Set task: Omit every picture and write out the rest of the records exactly.

Dataset:
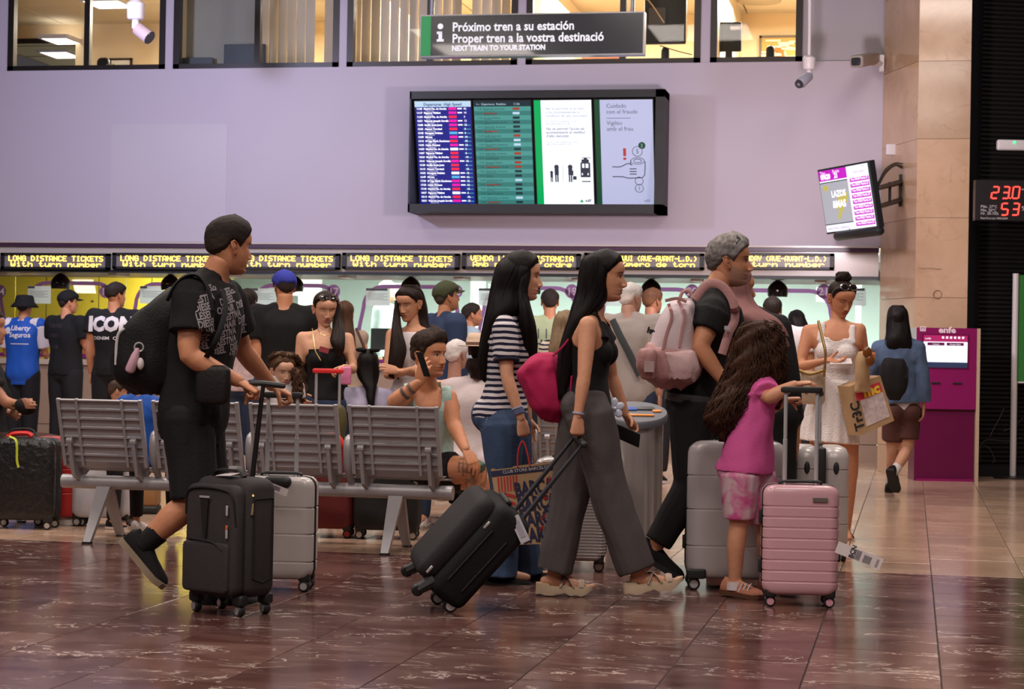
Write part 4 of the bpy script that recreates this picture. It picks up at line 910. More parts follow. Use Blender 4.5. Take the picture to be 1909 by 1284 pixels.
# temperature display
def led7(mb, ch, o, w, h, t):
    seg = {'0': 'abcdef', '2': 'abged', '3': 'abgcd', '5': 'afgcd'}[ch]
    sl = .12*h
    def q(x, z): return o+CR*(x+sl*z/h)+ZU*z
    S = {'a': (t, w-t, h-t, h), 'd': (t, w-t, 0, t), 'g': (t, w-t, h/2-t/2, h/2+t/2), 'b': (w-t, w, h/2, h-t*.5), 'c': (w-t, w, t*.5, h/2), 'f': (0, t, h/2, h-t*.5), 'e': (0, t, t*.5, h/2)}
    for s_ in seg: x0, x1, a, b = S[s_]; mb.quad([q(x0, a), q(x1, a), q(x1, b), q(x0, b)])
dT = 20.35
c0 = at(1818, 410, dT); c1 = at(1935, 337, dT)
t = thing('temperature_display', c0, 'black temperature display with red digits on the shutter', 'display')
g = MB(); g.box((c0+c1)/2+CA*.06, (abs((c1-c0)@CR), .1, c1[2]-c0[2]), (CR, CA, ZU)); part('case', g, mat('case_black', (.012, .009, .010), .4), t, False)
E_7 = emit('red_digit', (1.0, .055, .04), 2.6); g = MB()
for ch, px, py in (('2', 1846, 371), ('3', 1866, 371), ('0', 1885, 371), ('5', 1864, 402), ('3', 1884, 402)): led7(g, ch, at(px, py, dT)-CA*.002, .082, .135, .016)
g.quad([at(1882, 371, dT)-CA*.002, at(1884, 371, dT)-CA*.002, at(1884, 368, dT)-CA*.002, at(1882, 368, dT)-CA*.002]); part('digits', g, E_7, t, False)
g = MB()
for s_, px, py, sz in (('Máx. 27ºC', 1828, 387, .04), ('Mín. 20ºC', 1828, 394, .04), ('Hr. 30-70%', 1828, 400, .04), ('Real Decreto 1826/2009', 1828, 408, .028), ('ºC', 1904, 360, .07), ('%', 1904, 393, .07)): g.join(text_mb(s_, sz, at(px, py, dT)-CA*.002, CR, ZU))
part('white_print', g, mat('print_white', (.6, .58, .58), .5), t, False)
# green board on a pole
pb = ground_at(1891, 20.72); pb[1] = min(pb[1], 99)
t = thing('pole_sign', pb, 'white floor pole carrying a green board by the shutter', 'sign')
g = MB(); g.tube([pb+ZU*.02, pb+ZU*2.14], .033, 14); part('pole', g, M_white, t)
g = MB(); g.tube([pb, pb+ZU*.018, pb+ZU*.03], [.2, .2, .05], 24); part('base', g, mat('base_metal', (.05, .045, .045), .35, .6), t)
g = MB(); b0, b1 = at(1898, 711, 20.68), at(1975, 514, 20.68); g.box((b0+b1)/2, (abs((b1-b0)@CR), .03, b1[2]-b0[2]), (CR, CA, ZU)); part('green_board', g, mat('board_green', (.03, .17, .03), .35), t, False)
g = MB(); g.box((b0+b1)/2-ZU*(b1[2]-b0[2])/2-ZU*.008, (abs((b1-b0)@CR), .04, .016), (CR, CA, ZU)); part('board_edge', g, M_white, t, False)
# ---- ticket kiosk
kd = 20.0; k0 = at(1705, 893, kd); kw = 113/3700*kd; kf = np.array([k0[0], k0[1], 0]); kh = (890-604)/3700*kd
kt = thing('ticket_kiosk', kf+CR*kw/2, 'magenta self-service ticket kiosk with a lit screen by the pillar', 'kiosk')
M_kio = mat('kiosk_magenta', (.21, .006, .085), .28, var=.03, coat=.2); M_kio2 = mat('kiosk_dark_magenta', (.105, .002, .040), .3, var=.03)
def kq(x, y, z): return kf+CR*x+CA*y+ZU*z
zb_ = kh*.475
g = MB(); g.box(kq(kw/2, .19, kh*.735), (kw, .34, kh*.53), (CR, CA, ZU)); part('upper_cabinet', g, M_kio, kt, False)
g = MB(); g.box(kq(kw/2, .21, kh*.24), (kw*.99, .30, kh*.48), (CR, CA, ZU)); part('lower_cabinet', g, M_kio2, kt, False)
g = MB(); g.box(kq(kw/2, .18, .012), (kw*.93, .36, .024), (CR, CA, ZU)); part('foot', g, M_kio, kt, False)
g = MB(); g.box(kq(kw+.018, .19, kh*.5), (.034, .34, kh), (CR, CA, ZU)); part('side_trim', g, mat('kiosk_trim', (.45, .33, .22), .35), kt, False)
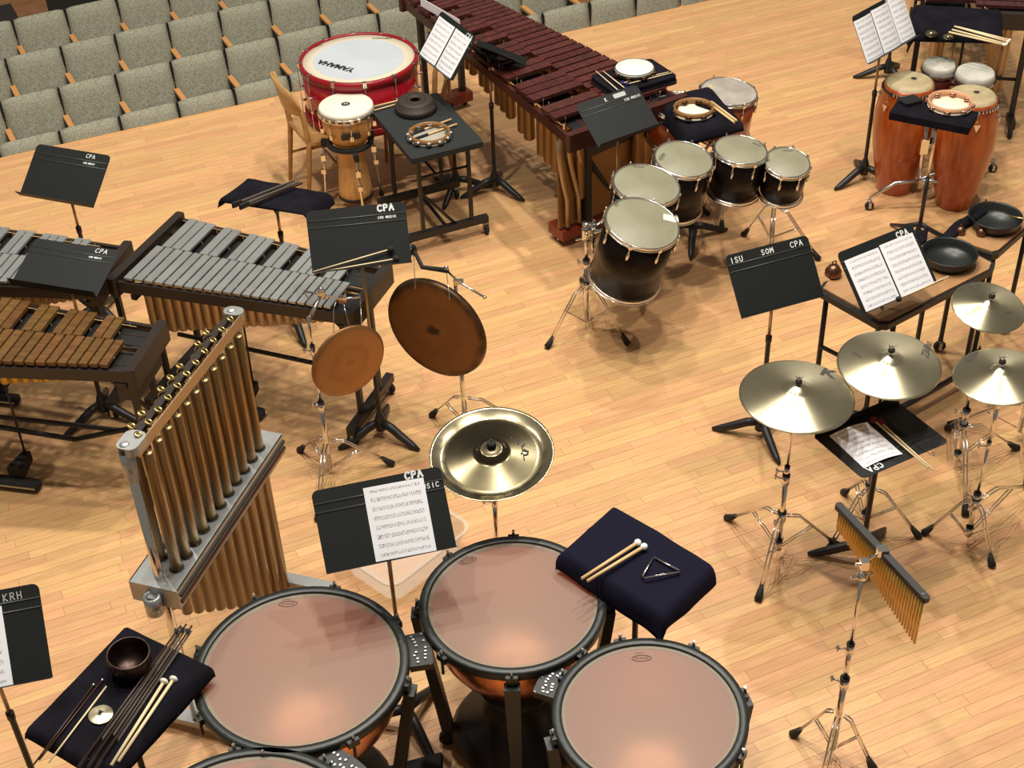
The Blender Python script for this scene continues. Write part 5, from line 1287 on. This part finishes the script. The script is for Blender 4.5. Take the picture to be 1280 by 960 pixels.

Answer below:
Write part 4 of the bpy script that recreates this picture. It picks up at line 910. More parts follow. Use Blender 4.5. Take the picture to be 1909 by 1284 pixels.
# temperature display
def led7(mb, ch, o, w, h, t):
    seg = {'0': 'abcdef', '2': 'abged', '3': 'abgcd', '5': 'afgcd'}[ch]
    sl = .12*h
    def q(x, z): return o+CR*(x+sl*z/h)+ZU*z
    S = {'a': (t, w-t, h-t, h), 'd': (t, w-t, 0, t), 'g': (t, w-t, h/2-t/2, h/2+t/2), 'b': (w-t, w, h/2, h-t*.5), 'c': (w-t, w, t*.5, h/2), 'f': (0, t, h/2, h-t*.5), 'e': (0, t, t*.5, h/2)}
    for s_ in seg: x0, x1, a, b = S[s_]; mb.quad([q(x0, a), q(x1, a), q(x1, b), q(x0, b)])
dT = 20.35
c0 = at(1818, 410, dT); c1 = at(1935, 337, dT)
t = thing('temperature_display', c0, 'black temperature display with red digits on the shutter', 'display')
g = MB(); g.box((c0+c1)/2+CA*.06, (abs((c1-c0)@CR), .1, c1[2]-c0[2]), (CR, CA, ZU)); part('case', g, mat('case_black', (.012, .009, .010), .4), t, False)
E_7 = emit('red_digit', (1.0, .055, .04), 2.6); g = MB()
for ch, px, py in (('2', 1846, 371), ('3', 1866, 371), ('0', 1885, 371), ('5', 1864, 402), ('3', 1884, 402)): led7(g, ch, at(px, py, dT)-CA*.002, .082, .135, .016)
g.quad([at(1882, 371, dT)-CA*.002, at(1884, 371, dT)-CA*.002, at(1884, 368, dT)-CA*.002, at(1882, 368, dT)-CA*.002]); part('digits', g, E_7, t, False)
g = MB()
for s_, px, py, sz in (('Máx. 27ºC', 1828, 387, .04), ('Mín. 20ºC', 1828, 394, .04), ('Hr. 30-70%', 1828, 400, .04), ('Real Decreto 1826/2009', 1828, 408, .028), ('ºC', 1904, 360, .07), ('%', 1904, 393, .07)): g.join(text_mb(s_, sz, at(px, py, dT)-CA*.002, CR, ZU))
part('white_print', g, mat('print_white', (.6, .58, .58), .5), t, False)
# green board on a pole
pb = ground_at(1891, 20.72); pb[1] = min(pb[1], 99)
t = thing('pole_sign', pb, 'white floor pole carrying a green board by the shutter', 'sign')
g = MB(); g.tube([pb+ZU*.02, pb+ZU*2.14], .033, 14); part('pole', g, M_white, t)
g = MB(); g.tube([pb, pb+ZU*.018, pb+ZU*.03], [.2, .2, .05], 24); part('base', g, mat('base_metal', (.05, .045, .045), .35, .6), t)
g = MB(); b0, b1 = at(1898, 711, 20.68), at(1975, 514, 20.68); g.box((b0+b1)/2, (abs((b1-b0)@CR), .03, b1[2]-b0[2]), (CR, CA, ZU)); part('green_board', g, mat('board_green', (.03, .17, .03), .35), t, False)
g = MB(); g.box((b0+b1)/2-ZU*(b1[2]-b0[2])/2-ZU*.008, (abs((b1-b0)@CR), .04, .016), (CR, CA, ZU)); part('board_edge', g, M_white, t, False)
# ---- ticket kiosk
kd = 20.0; k0 = at(1705, 893, kd); kw = 113/3700*kd; kf = np.array([k0[0], k0[1], 0]); kh = (890-604)/3700*kd
kt = thing('ticket_kiosk', kf+CR*kw/2, 'magenta self-service ticket kiosk with a lit screen by the pillar', 'kiosk')
M_kio = mat('kiosk_magenta', (.21, .006, .085), .28, var=.03, coat=.2); M_kio2 = mat('kiosk_dark_magenta', (.105, .002, .040), .3, var=.03)
def kq(x, y, z): return kf+CR*x+CA*y+ZU*z
zb_ = kh*.475
g = MB(); g.box(kq(kw/2, .19, kh*.735), (kw, .34, kh*.53), (CR, CA, ZU)); part('upper_cabinet', g, M_kio, kt, False)
g = MB(); g.box(kq(kw/2, .21, kh*.24), (kw*.99, .30, kh*.48), (CR, CA, ZU)); part('lower_cabinet', g, M_kio2, kt, False)
g = MB(); g.box(kq(kw/2, .18, .012), (kw*.93, .36, .024), (CR, CA, ZU)); part('foot', g, M_kio, kt, False)
g = MB(); g.box(kq(kw+.018, .19, kh*.5), (.034, .34, kh), (CR, CA, ZU)); part('side_trim', g, mat('kiosk_trim', (.45, .33, .22), .35), kt, False)
The Blender Python script for this scene continues. Write part 5, from line 1287 on. This part finishes the script. The script is for Blender 4.5. Take the picture to be 1280 by 960 pixels.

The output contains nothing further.